La riforma della Buona Scuola di Renzi, se mai ha avuto l’intento di dare un’anima alla scuola, quella dell’autonomia, l’ha sacrificata nel nome del conseguimento dell’obbiettivo principale; farsi approvare. E quel che ne è rimasto sono molti provvedimenti: piano assunzioni straordinario, organico dell’autonomia, finanziamento di 3 miliardi, piano dell’offerta formativa  triennale sostenuto dai fondi Miur e dalle nuove risorse umane che verranno assunte, più competenze linguistiche (leggasi inglese e Clil) con arte, musica, diritto, economia, discipline motorie e l’immancabile digital competence, curriculum personalizzabile dello studente alle superiori, apertura delle scuole ad attività non strettamente scolastiche, il nuovo ruolo del dirigente scolastico come “leader educativo” (niente preside sceriffo nel comunicato del Miur del 9 luglio), l’obbligo della formazione per i docenti e l’edilizia scolastica. C’è tutto o quasi.



Si è perso praticamente perso per strada il merito del docente; la chiamata individuale dei dirigenti scolastici dal 2016, su valutazione dei curricula dagli albi regionali, anche con colloqui, è il passo successivo al piano di assunzioni perché “è lo Stato, e non il dirigente scolastico, ad assumere“,recita, in grassetto, il comunicato del Miur. E tutto ciò è inevitabile in uno sistema ancora radicalmente centralista che si prende in carico altri 100mila docenti perché rispondono ai criteri del comma 96 del decreto (quelli del concorso del 2012 e gli iscritti nelle graduatorie a esaurimento). 



Chi è nella Schindler’s list è salvo, perché se nessun dirigente scolastico lo chiama, o per oculata valutazione o per colpevole inerzia e miopia, verrà collocato, pur nei limiti del comma 95. Magari non nella scuola dietro casa, magari non ad insegnare per la sua classe di concorso, magari a seguire l’alternanza scuola-lavoro, magari a tenere aperta la scuola anche d’estate, magari ad accettare condizioni nuove ed inusitate per una concezione della professione docente come la professione dove non si corrono rischi.

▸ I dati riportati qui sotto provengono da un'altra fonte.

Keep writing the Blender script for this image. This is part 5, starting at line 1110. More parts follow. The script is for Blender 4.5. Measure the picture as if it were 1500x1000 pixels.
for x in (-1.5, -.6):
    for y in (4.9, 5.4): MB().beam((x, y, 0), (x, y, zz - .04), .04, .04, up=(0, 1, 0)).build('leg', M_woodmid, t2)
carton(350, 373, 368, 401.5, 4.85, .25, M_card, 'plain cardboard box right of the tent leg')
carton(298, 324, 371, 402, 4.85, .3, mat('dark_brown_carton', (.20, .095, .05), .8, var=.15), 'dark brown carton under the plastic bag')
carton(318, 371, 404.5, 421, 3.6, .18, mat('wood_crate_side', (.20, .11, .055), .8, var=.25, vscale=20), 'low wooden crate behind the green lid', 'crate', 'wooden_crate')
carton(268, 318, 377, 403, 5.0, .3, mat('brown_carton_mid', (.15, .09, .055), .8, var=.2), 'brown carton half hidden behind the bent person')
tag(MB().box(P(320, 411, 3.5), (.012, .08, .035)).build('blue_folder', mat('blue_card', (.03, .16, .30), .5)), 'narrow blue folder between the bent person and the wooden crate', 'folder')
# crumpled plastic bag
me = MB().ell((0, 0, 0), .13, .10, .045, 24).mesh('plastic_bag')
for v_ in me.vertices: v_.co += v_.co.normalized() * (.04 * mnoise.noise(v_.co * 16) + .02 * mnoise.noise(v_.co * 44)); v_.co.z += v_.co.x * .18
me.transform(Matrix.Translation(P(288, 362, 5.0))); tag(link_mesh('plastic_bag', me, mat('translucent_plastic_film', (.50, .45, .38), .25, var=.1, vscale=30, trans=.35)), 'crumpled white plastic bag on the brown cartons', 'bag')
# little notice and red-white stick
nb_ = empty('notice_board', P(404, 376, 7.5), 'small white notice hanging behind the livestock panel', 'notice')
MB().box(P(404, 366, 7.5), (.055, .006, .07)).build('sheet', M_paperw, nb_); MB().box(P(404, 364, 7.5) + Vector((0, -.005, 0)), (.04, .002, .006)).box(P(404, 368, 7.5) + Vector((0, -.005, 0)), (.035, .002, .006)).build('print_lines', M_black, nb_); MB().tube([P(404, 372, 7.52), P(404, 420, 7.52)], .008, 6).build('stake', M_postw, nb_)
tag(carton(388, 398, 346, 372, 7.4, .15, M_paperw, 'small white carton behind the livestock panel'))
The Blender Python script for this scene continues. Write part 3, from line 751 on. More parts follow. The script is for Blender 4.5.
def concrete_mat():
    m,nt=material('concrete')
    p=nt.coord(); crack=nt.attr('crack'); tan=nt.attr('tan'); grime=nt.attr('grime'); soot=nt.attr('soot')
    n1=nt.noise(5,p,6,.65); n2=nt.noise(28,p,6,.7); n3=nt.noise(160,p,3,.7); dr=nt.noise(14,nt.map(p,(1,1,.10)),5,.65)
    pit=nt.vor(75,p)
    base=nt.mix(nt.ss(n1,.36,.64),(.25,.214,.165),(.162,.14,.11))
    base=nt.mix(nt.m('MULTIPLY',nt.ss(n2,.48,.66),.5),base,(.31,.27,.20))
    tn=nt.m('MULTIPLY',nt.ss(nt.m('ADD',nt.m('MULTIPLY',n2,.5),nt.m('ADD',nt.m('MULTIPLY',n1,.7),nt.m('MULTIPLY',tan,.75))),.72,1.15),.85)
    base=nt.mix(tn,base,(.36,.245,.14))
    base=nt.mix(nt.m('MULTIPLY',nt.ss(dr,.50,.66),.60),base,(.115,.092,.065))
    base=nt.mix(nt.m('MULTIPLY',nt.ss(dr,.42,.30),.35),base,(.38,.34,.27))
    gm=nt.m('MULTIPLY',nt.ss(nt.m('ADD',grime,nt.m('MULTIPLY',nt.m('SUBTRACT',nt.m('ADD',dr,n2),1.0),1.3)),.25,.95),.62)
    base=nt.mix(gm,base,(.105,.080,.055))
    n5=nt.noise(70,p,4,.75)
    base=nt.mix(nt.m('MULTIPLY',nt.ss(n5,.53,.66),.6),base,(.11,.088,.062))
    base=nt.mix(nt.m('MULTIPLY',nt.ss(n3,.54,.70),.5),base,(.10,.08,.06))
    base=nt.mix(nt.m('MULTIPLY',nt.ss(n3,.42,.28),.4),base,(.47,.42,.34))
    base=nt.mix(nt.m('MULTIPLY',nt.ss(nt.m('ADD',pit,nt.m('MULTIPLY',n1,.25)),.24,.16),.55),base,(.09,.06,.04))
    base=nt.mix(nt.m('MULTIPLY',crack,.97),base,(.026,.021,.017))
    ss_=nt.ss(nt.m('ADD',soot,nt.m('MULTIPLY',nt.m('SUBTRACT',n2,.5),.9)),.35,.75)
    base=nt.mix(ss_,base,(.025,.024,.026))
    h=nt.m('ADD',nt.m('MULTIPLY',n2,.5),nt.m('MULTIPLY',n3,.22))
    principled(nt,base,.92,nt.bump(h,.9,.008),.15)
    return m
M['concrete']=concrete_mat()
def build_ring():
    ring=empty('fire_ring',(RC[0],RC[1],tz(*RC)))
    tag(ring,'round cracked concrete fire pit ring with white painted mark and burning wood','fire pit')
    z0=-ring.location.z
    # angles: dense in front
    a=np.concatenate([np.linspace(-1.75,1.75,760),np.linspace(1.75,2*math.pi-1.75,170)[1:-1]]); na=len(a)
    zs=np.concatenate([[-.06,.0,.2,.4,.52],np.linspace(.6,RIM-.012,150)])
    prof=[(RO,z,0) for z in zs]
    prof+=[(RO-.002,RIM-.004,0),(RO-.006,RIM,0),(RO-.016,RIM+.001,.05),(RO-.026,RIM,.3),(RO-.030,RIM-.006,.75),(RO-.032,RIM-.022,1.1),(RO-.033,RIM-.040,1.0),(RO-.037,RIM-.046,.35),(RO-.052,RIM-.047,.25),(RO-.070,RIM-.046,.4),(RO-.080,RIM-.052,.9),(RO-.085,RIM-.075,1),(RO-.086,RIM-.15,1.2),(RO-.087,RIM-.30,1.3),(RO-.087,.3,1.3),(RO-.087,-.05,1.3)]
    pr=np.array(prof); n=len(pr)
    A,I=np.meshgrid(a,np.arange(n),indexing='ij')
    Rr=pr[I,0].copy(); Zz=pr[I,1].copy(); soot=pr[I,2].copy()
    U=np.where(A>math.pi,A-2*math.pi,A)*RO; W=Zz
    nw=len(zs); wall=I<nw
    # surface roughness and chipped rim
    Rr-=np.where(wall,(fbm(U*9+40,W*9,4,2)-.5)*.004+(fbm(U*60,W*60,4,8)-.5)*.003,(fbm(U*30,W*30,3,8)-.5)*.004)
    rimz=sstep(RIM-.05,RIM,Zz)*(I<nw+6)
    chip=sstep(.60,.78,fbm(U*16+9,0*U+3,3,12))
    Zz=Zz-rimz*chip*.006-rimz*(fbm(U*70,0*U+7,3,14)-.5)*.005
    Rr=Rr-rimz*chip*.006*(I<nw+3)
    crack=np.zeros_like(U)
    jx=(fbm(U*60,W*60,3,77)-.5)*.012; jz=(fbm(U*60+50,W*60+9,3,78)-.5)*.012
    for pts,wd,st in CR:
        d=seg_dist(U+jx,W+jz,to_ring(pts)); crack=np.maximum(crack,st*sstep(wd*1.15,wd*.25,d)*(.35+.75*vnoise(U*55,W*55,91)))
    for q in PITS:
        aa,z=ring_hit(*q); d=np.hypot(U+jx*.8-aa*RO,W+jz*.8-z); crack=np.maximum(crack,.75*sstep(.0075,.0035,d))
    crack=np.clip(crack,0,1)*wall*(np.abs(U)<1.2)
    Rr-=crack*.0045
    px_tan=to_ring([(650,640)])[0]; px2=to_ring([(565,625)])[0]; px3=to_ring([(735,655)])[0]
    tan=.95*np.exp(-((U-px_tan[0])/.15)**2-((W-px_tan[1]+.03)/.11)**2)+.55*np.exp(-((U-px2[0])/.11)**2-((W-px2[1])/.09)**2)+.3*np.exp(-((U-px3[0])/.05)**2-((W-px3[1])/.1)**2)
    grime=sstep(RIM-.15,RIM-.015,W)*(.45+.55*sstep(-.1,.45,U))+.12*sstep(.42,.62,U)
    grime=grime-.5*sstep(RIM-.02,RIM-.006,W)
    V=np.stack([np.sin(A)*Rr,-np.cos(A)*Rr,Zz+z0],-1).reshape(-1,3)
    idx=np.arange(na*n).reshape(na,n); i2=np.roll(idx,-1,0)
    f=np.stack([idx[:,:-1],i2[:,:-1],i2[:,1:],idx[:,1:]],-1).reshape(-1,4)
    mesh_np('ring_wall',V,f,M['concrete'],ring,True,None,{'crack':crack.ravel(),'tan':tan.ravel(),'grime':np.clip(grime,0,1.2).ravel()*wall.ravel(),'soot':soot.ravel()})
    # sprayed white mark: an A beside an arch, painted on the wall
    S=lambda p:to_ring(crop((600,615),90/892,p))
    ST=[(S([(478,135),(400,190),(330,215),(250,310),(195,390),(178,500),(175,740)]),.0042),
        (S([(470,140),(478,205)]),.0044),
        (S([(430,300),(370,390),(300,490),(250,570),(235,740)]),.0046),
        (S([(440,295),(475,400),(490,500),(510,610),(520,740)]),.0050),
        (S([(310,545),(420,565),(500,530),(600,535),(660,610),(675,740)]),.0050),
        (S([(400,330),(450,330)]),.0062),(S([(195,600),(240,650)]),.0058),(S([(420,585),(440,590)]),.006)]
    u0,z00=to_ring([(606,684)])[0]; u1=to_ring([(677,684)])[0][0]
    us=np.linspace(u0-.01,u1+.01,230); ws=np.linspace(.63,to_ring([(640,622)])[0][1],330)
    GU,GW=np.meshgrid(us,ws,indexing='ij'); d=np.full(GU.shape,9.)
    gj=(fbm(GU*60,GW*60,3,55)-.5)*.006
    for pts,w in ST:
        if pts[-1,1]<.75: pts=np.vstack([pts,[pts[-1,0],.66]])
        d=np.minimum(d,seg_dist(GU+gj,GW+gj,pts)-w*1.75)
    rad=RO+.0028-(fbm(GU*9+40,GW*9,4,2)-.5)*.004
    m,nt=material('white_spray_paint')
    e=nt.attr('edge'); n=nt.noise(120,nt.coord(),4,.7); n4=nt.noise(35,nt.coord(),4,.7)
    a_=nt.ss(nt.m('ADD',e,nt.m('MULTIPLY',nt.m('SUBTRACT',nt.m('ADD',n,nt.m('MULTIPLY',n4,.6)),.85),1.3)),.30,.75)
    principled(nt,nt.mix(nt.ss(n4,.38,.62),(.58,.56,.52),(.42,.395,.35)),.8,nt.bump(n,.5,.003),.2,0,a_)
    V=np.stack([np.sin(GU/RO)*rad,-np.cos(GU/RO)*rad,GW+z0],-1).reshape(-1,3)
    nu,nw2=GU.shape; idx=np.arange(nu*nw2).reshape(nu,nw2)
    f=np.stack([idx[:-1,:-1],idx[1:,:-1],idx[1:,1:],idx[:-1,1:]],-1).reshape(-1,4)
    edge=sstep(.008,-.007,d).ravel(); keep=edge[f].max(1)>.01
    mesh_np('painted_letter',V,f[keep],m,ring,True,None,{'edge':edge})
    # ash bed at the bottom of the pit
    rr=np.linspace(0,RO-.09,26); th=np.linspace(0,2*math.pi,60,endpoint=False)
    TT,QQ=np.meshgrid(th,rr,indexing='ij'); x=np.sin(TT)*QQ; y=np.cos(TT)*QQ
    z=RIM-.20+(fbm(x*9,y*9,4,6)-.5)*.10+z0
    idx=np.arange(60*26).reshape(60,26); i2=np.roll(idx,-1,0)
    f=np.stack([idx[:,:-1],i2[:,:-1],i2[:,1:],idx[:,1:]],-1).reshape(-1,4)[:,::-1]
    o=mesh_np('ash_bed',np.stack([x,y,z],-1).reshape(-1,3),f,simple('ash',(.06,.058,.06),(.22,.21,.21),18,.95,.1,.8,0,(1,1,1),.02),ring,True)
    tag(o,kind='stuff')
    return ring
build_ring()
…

Con un rischio tuttavia non eliminabile: che tutte queste condizioni potenzialmente sovversive non siano sufficienti a determinare un cambiamento di mentalità del docente stesso se non adeguatamente sostenuta da due fattori essenziali; una retribuzione decorosa e una formazione del docente che sia totalmente disciplinare e totalmente imperniata sulla sua persona come valore, e non come risorsa. Questo, nella Buona Scuola appena approvata, non c’è.